DIES IRAE
(Vredens Dag, 1943)
REGIA: Carl Theodor Dreyer
SOGGETTO: dal dramma Anne Pedersdotter di Hans Wiers-Jenssens
SCENEGGIATURA: Carl Theodor Dreyer
FOTOGRAFIA: Karl Andersson
MUSICHE: Poul Schierbeck
PRODUZIONE: Palladium Produktions
INTERPRETI: Thorkild Roose, Lisbeth Movin, Preben Lerdorff Rye
ORIGINE: DANIMARCA; DURATA: 97’
Danimarca, 1623. Il pastore Absalon (Roose) ha sposato in seconde nozze Anna (Movin), che è malvista dalla suocera, anche per la grande differenza di età fra la giovane nuora e suo figlio. Mentre una vecchia del paese è accusata di stregoneria, dopo molto tempo rientra in casa il giovane Martin (Lerdorff Rye), figlio di Absalon, che non aveva mai conosciuto la nuova moglie del padre.

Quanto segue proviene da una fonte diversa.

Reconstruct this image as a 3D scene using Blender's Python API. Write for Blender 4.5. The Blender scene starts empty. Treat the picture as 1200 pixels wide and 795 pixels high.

Dopo l’insuccesso di Vampyr (e quello precedente di Giovanna d’Arco), Dreyer passa un periodo buio dove stenta a trovare lavoro, si avvicina al documentario in Inghilterra, tenta la realizzazione di un reportage in Somalia, insieme ad un giornalista italiano. Si ammala e torna in Danimarca.
Nel 1942 gli viene data l’occasione di realizzare un documentario sulle ragazze madri. È come se il Dreyer regista venisse scoperto per la seconda volta e nel 1943, undici anni dopo Vampyr gli viene proposto l’adattamento del dramma teatrale Anne Pedersdotter.
È l’inizio del periodo “teatrale” di Dreyer, che darà vita a due capolavori come Dies Irae e Ordet.
Dies Irae, storia di stregonerie, come La passione di Giovanna d’Arco è anche una storia di estraniazione dalla realtà, di eresia rispetto al contesto sociale.
Dreyer parte dal teatro, ma rifiuta il teatro filmato e continua a sperimentare e a riflettere sul potere del cinema: “Il cinema è innanzitutto arte visiva e come tale diretta soprattutto all’occhio; l’immagine penetra molto più direttamente nella coscienza dello spettatore che non la parola. In Dies Irae io ho cercato di restituire all’immagine il posto che le spetta.”